Democracy is just the worse (although the most likely and achievable) of the 3 good forms of government.
I think Plato's student Aristotle is more interesting here, not least because I'm regularly susceptible to the old academic claim that The Republic is a satire. In his Politics, Aristotle extends the three categories Plato uses by cross-cutting them with the core value judgement: good vs. bad. I think he was on to the more imporatant part of the analysis here b/c no form of government will work well if the leadership is, um, frakked in the head.
This means a bad democracy is mob rule, such as classical Athens occasionally saw. But good democracy takes advantage of the general tendency of groups to make better decisions than individuals (Aristotle is the first written claim here, the notion is not really scientific, but it is still persuasive--even marketing worth, what with that Web 2.0 natter).

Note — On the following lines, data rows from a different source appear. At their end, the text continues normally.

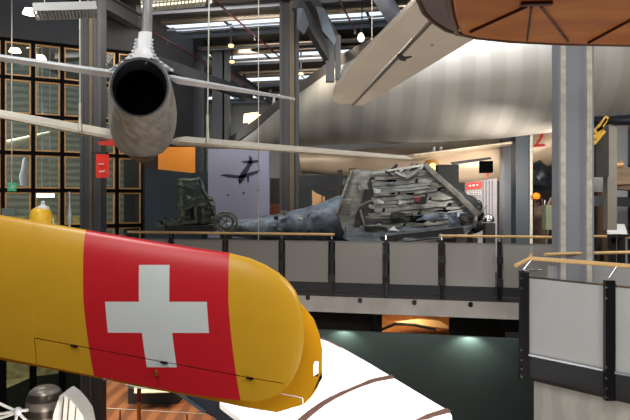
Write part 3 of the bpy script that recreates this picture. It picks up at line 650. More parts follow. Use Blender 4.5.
MB().plate([wq(*q, -.03) for q in ((372, 173), (424, 166), (448, 184), (476, 214), (470, 228), (430, 234), (352, 236), (356, 215))], (0, .03, 0)).done('dark_cavity', WD, wr_)  # dark sheet standing for the shade behind the torn strips
y_ = 172.0; n_s = 0
while y_ < 231:
    h = rnd.uniform(2.2, 6.0); xa = ledge(y_)+rnd.uniform(-2, 3); xe = redge(y_)-rnd.uniform(1, 5)
    cuts = sorted(rnd.uniform(xa, xe) for _ in range(rnd.choice((0, 1, 1, 2)))); xs_ = [xa]+cuts+[xe]
    for a_, b_ in zip(xs_, xs_[1:]):
        if b_-a_ < 6: continue
        g0 = -(a_-400)*.085; g1 = -(b_-400)*.085; d = -.06-rnd.random()*.035
        m_ = rnd.choice([WA, WA, WA, WP_, WP_, WB]) if y_ < 214 else rnd.choice([WA, WBL, WBL, WD, WP_])
        k_ = rnd.uniform(-1.0, 1.0)
        o = MB().plate([wq(a_, y_+g0, d), wq(b_-1, y_+g1+k_*.5, d), wq(b_-1.5-rnd.random()*3, y_+g1+h*.9, d-.02), wq((a_+b_)/2, y_+(g0+g1)/2+h+k_, d-.04), wq(a_+rnd.random()*2, y_+g0+h*.9, d)], (0, .03, 0)).done('torn_strip', m_, wr_)
        crumple(o, .012, 5, 2, n_s); n_s += 1
    y_ += h+rnd.uniform(-1.2, .25)
for (q0, q1, w_, m_) in (((425, 164), (479, 215), .09, WB), ((428, 166), (470, 209), .04, WBR), ((352, 171), (337, 214), .05, WA), ((372, 173), (424, 165), .04, WBR), ((345, 236), (440, 236), .12, WBL), ((380, 241), (462, 231), .16, WD), ((350, 243), (470, 229), .07, WBL), ((344, 213), (372, 200), .03, WB), ((360, 210), (364, 226), .03, WB), ((395, 172), (408, 177), .05, WBR), ((408, 177), (420, 168), .05, WBR), ((384, 170), (392, 176), .04, WD)):
    crumple(MB().bar(wq(*q0, -.16), wq(*q1, -.16), w_, w_).done('spar', m_, wr_), .012, 5, 3, q0[0])
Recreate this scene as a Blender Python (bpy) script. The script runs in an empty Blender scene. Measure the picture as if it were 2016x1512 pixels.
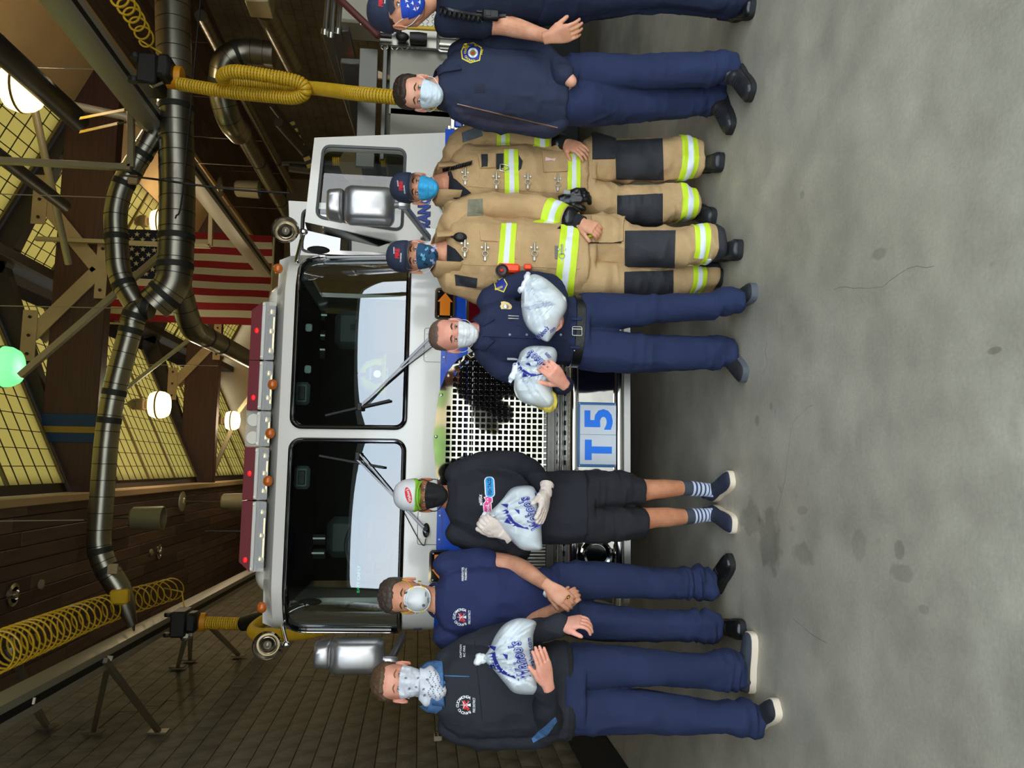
import bpy, bmesh, math, random
import numpy as np
from mathutils import Vector, Matrix
from mathutils.bvhtree import BVHTree
from mathutils.geometry import delaunay_2d_cdt
PI = math.pi
S = bpy.context.scene
COL = S.collection
random.seed(7)
# ------------------------------------------------------------------ camera (the photograph lies on its side: the camera is rolled a quarter turn)
CAM_H, FPX = 1.68, 1530.0
def cam_axes(th, p, r):
    f = np.array([math.sin(th)*math.cos(p), math.cos(th)*math.cos(p), -math.sin(p)])
    rt = np.array([math.cos(th), -math.sin(th), 0.0]); dn = np.cross(f, rt)
    c, s = math.cos(r), math.sin(r)
    return np.array([c*rt-s*dn, s*rt+c*dn, f])
CM = cam_axes(math.radians(6.19), math.radians(6.66), math.radians(1.555))
CC = np.array([0, 0, CAM_H])
cam = bpy.data.cameras.new('camera'); cam_o = bpy.data.objects.new('camera', cam); COL.objects.link(cam_o)
cam.sensor_fit = 'HORIZONTAL'; cam.sensor_width = 36.0; cam.lens = 36.0*FPX/2016.0
cam.clip_start = 0.05; cam.clip_end = 300
_x, _y, _z = CM[1], CM[0], -CM[2]          # image right = world down, image up = world right
cam_o.matrix_world = Matrix(((_x[0], _y[0], _z[0], CC[0]), (_x[1], _y[1], _z[1], CC[1]), (_x[2], _y[2], _z[2], CC[2]), (0, 0, 0, 1)))
S.camera = cam_o
def ray(x, y): return CM.T @ np.array([(1512-y)-756.0, x-1008.0, FPX])
DY = [0.0]
def aY(x, y, Y): d = ray(x, y); return Vector(CC+d*((Y+DY[0])/d[1]))
def aZ(x, y, Z): d = ray(x, y); return Vector(CC+d*((Z-CAM_H)/d[2]))
def aX(x, y, X): d = ray(x, y); return Vector(CC+d*(X/d[0]))
def proj(P):
    q = (np.asarray(P, float)-CC) @ CM.T
    return np.stack([1008+FPX*q[..., 1]/q[..., 2], 1512-(756+FPX*q[..., 0]/q[..., 2])], -1)
def mpp(Y): return Y/FPX                    # metres per pixel at depth Y
# ------------------------------------------------------------------ world, exposure
S.view_settings.view_transform = 'Standard'; S.view_settings.look = 'None'
S.view_settings.gamma = 1.0; S.view_settings.use_curve_mapping = False
S.view_settings.exposure = 0.24
S.render.film_transparent = False
try:
    S.cycles.use_denoising = True; S.cycles.denoiser = 'OPENIMAGEDENOISE'
    S.cycles.max_bounces = 8; S.cycles.diffuse_bounces = 4; S.cycles.glossy_bounces = 4
    S.cycles.transmission_bounces = 6; S.cycles.transparent_max_bounces = 12
    S.cycles.caustics_reflective = False; S.cycles.caustics_refractive = False
    S.cycles.sample_clamp_indirect = 6.0
except Exception: pass
SKY = 4.3
w = bpy.data.worlds.new('sky'); S.world = w; w.use_nodes = True
nt = w.node_tree; nt.nodes.clear()
_o = nt.nodes.new('ShaderNodeOutputWorld'); _b = nt.nodes.new('ShaderNodeBackground')
_tc = nt.nodes.new('ShaderNodeTexCoord'); _sx = nt.nodes.new('ShaderNodeSeparateXYZ'); _cr = nt.nodes.new('ShaderNodeValToRGB')
nt.links.new(_tc.outputs['Generated'], _sx.inputs[0]); nt.links.new(_sx.outputs['Z'], _cr.inputs[0])
_cr.color_ramp.elements[0].color = (1.0, 0.985, 0.955, 1); _cr.color_ramp.elements[1].color = (0.66, 0.84, 1.0, 1); _cr.color_ramp.elements[1].position = 0.45
nt.links.new(_cr.outputs[0], _b.inputs[0]); _b.inputs[1].default_value = SKY; nt.links.new(_b.outputs[0], _o.inputs[0])
# ------------------------------------------------------------------ materials
def lin(c):
    def f(v):
        v /= 255.0
        return v/12.92 if v <= 0.04045 else ((v+0.055)/1.055)**2.4
    return (f(c[0]), f(c[1]), f(c[2]), 1.0)
MATS = {}
def mat(name, c, rough=0.6, metal=0.0, var=0.0, vs=6.0, bump=0.0, bs=40.0, stretch=None, emit=None, es=0.0, coat=0.0, spec=0.5, alpha=1.0, c2=None, sheen=0.0, trans=0.0):
    if name in MATS: return MATS[name]
    m = bpy.data.materials.new(name); m.use_nodes = True; MATS[name] = m
    n = m.node_tree.nodes; l = m.node_tree.links; p = n['Principled BSDF']
    c = lin(c); p.inputs['Base Color'].default_value = c
    p.inputs['Roughness'].default_value = rough; p.inputs['Metallic'].default_value = metal
    p.inputs['Specular IOR Level'].default_value = spec
    if coat: p.inputs['Coat Weight'].default_value = coat; p.inputs['Coat Roughness'].default_value = 0.06
    if sheen: p.inputs['Sheen Weight'].default_value = sheen
    if alpha < 1: p.inputs['Alpha'].default_value = alpha
    if trans: p.inputs['Transmission Weight'].default_value = trans
    if emit: p.inputs['Emission Color'].default_value = lin(emit); p.inputs['Emission Strength'].default_value = es
    if var or bump:
        tc = n.new('ShaderNodeTexCoord'); mp = n.new('ShaderNodeMapping'); l.new(tc.outputs['Object'], mp.inputs[0])
        if stretch: mp.inputs['Scale'].default_value = stretch
    if var:
        t = n.new('ShaderNodeTexNoise'); t.inputs['Scale'].default_value = vs; t.inputs['Detail'].default_value = 5
        l.new(mp.outputs[0], t.inputs['Vector']); r = n.new('ShaderNodeValToRGB')
        d = lin(tuple(255*v for v in (0, 0, 0))) if c2 is None else lin(c2)
        k = var
        a = tuple(max(0, v*(1-k)) for v in c[:3])+(1,); b = tuple(min(1, v*(1+k)) for v in c[:3])+(1,)
        if c2 is not None: a, b = c, d
        r.color_ramp.elements[0].position = 0.32; r.color_ramp.elements[1].position = 0.68
        r.color_ramp.elements[0].color = a; r.color_ramp.elements[1].color = b
        l.new(t.outputs['Fac'], r.inputs[0]); l.new(r.outputs[0], p.inputs['Base Color'])
    if bump:
        t = n.new('ShaderNodeTexNoise'); t.inputs['Scale'].default_value = bs; t.inputs['Detail'].default_value = 4
        l.new(mp.outputs[0], t.inputs['Vector']); bp = n.new('ShaderNodeBump'); bp.inputs['Strength'].default_value = bump
        bp.inputs['Distance'].default_value = 0.01; l.new(t.outputs['Fac'], bp.inputs['Height']); l.new(bp.outputs[0], p.inputs['Normal'])
    return m
def glass_mat(name, tint, refl=0.12, rough=0.0, top=0.9):
    """thin pane: clear tinted transmission and a mirror share that rises towards grazing"""
    m = bpy.data.materials.new(name); m.use_nodes = True; MATS[name] = m
    n = m.node_tree.nodes; l = m.node_tree.links; n.clear()
    o = n.new('ShaderNodeOutputMaterial'); mx = n.new('ShaderNodeMixShader'); tr = n.new('ShaderNodeBsdfTransparent'); gl = n.new('ShaderNodeBsdfGlossy')
    fr = n.new('ShaderNodeLayerWeight'); fr.inputs['Blend'].default_value = 0.25
    mr = n.new('ShaderNodeMapRange'); mr.inputs['To Min'].default_value = refl; mr.inputs['To Max'].default_value = top
    l.new(fr.outputs['Fresnel'], mr.inputs['Value'])
    tr.inputs[0].default_value = tint+(1,); gl.inputs['Roughness'].default_value = rough; gl.inputs[0].default_value = (0.95, 0.97, 1, 1)
    l.new(mr.outputs[0], mx.inputs[0]); l.new(tr.outputs[0], mx.inputs[1]); l.new(gl.outputs[0], mx.inputs[2]); l.new(mx.outputs[0], o.inputs[0])
    return m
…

Our president may be the most powerful individual in our nation, but he can't make a single law without congress, and the supreme court can always declare a law unconstitutional.
Sort of. Unfortunately, the executive has extensive authority to establish regulations and can issue executive orders (even secret ones) covering a wide range of gov't activity. Congress is the source of fundamental legislation, but through history they have used that power to delegate *lots* to the executive, starting with the budget process changes early in the 20th and getting much messier through WWII, the Cold War, and the rise of regulatory bureaucracies in the post-war decades.
Perhaps more importantly, the Supremes cannot *always* declare a law or executive action unconstitutional. First, they can't start anything on their own--someone has to bring a suit before them. Second, they really do tend to uphold the judicial tradition of precedent, so their power is rarely as arbitrary as this line makes it sound. There are certainly exceptions to prove the rule, but on the whole they try to remain detached from the short-term flurries of public opinion.
Re "how the next leader is chosen," don't forget that democracy does not require an executive branch at all, much less a singular one. The debates that led to the US constitution included calls for our presidency to be plural, like the executive in some modern US cities and counties (commissions and boards with weak chairs and weak or no mayors).